Cette semaine, l’album choisi par Le Quotidien : « IRÉ » de Combo Chimbita, sorti le 28 janvier, sur label Anti-.
À l’écoute de Combo Chimbita, sans attendre, l’ambiance est posée. Mystérieuse, mystique même. Une étrange atmosphère assise par la voix puissante et joueuse de Carolina Oliveros ainsi qu’un usage tous azimuts de réverbération. Pour définir la musique de ce quatuor, du coup, un mot revient sans cesse : psychédélisme. Et pour cause : la guitare se nimbe ici d’échos et le synthétiseur s’étend à l’infini, sans oublier, toujours, le vibrato perçant de la chanteuse, souvent entouré d’effets. Au milieu des harmonies fantomatiques, la cumbia, genre né au XVIIe siècle en Colombie, est alors passée à la moulinette et fait un sacré bond dans le temps.
Bien sûr, à l’instar du tropicalisme au Brésil, la cumbia a aussi été influencée, en son temps, par les États-Unis, réinventant à la fin des années 60 la tradition dans un grand brassage haut perché (comme l’affiche l’excellente compilation sortie l’année dernière sur Manzanita, ambassadeur du genre au Pérou). Mais de là à dire que Combo Chimbita célèbre ses racines et l’Amérique latine période psyché, ce serait précipité et surtout réducteur. Non, son style vient de sa base, la ville de New-York où, musicalement, c’est connu, tout est permis !
Ainsi, IRÉ, comme ses prédécesseurs – Abya Yala (2017) et Ahomale (2019) – brasse large : rock tropical, sons caribéens, dub, reggae, hip-hop et électronique, sans oublier le jazz pour ce qui est de la structure libre des chansons. Sur ce dernier album, un exemple est particulièrement frappant : le titre Babalawo qui, sans prévenir, se transforme en une sorte de batucada à tendance expérimentale. Les contraintes, très peu pour eux !
C’est un album positif avec beaucoup d’espoir !

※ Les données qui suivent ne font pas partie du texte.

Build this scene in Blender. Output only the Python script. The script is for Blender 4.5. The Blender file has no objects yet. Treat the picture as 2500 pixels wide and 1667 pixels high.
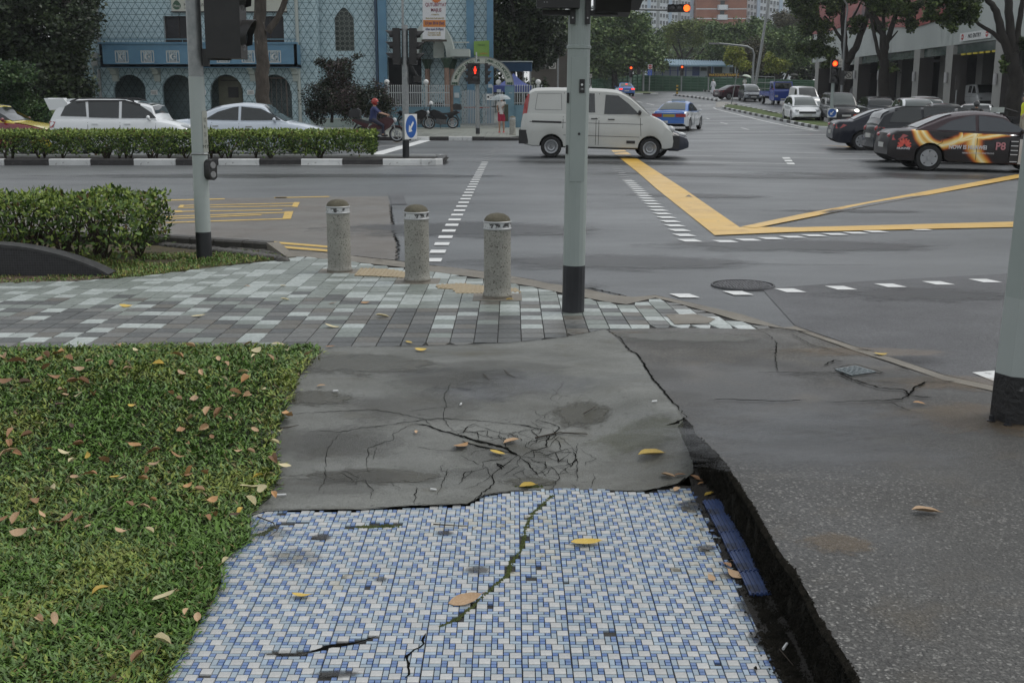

Dans la forme, IRÉ, que Combo Chimbita a voulu plus léger et plus joyeux que les autres – «c’est un album positif avec beaucoup d’espoir», soutient le groupe d’une même voix –, enchaîne douze morceaux imparables qui alternent les humeurs. Certains débordent d’énergie, de vitalité, symbolisée toujours par Carolina Oliveros aux soubresauts contagieux et appuyée par une batterie virevoltante. D’autres (majoritaires) calment le jeu, ralentissent la cadence et offrent un souffle bienvenu pour mieux repartir. Ici, ce qui crée l’homogénéité, c’est encore ce côté spectral du son et ce besoin quasi instinctif d’expérimenter, sans limites et sans retenue.
Dans le fond, la tension qui se manifeste tout au long du disque, dans ses moments calmes comme agités, reflète bien le moment dans lequel il a été composé. Son écriture a en effet commencé en pleine crise sanitaire et au milieu des manifestations Black Lives Matter, pour se finir à Porto Rico où le quatuor, bien qu’enfermé dans une maison, a été témoin des complexités étouffantes de l’attache impérialiste de l’île aux États-Unis. Même en Colombie, pour le tournage de deux de ses clips, Combo Chimbita a posé un temps la caméra pour soutenir le plus grand soulèvement populaire du pays, en proie à l’oppression, à la corruption et à la violence.
Toujours préoccupé par l’actualité et voulant faire écho aux luttes sociales, le groupe a enfin donné un coup de projecteur, dans ses paroles comme dans ses vidéos, à la communauté trans et queer. Avec du recul, IRÉ raconte tout ça : la colère d’une époque qui se mélange à de l’agitation, de l’amour, de l’optimisme aussi, avec une touche spirituelle. «Toute cette fureur, j’ai eu besoin de la ressortir et de tout transformer», témoigne ainsi dans la presse américaine Carolina Oliveros. Le dernier disque de sa bande, lumineux, en est une belle illustration. Vivante de part en part.